Jake Fromm will be a key again, and if the solid sophomore stays on percentage (67% completions) Georgia wins. Fromm is 19-3 as a starter, 20-3 in games he played the most snaps at QB. His regular season struggles have been on the road against highly-ranked league teams. Another step for Jake to take, he meets every challenge head-on and is the ultimate leader UGA needs in there. Justin Fields should see action this week, too, although the road environment is tough for young passers.
Run defense and power running will be an emphasis for both teams today (you are getting this on game day), and some Kentuckians are calling this the game of the century. They have beaten Georgia only a dozen times over a century, Transcendent talent Benny Snell Jr. set the Kentucky school career touchdown mark in his first two seasons and is the best runner in the SEC. Swift/Holyfield has settled in as Georgia’s two-headed monster. Each has one career 100-yard game, none on the road. While Snell is the first UK runner to net back-to-back 1,000-yard seasons.

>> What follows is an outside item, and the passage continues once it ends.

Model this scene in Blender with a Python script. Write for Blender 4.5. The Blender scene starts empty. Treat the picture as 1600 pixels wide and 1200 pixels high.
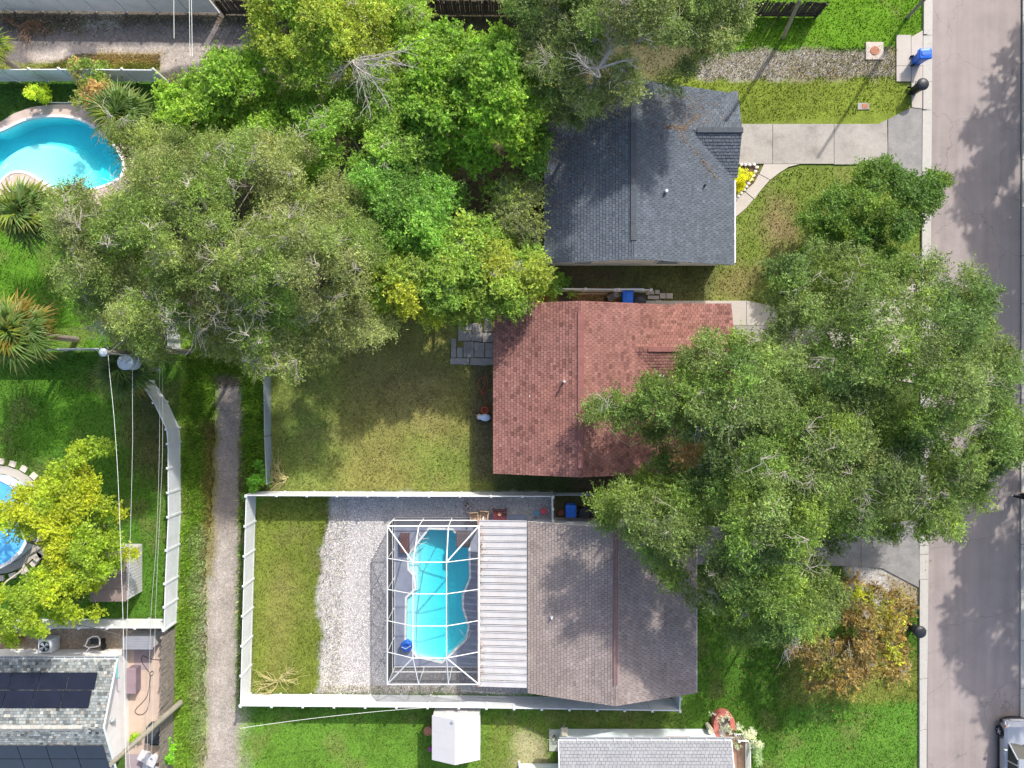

QB Terry Wilson is scrappy and athletic and was once an Oregon Duck. WR/ATH Lynn Bowden is their extremely dangerous big play guy. He should expect a quiet day with Deandre.
Lou Groza Award semi-finalist Rodrigo Blankenship missed three kicks all of last season and two this season so far, and came on the scene in a major way in the Bulldogs last trip to the Bluegrass. I threw him in here in the Kentucky team talk, because the little kicker out of Marietta may have to win it.
Their defense is stone cold scary, led by two seniors that have built for this moment: future pro linebacker Josh Allen will be first-team All-SEC. Safety Mike Edwards led all SEC defensive backs in tackles the last two seasons and could have clearly gone pro early.
Stoops is happy. He won’t be, though, if the Georgia team finds a way to score enough. Call it 27-17 Dawgs. Just find a way to escape with the win, if it is closer than that.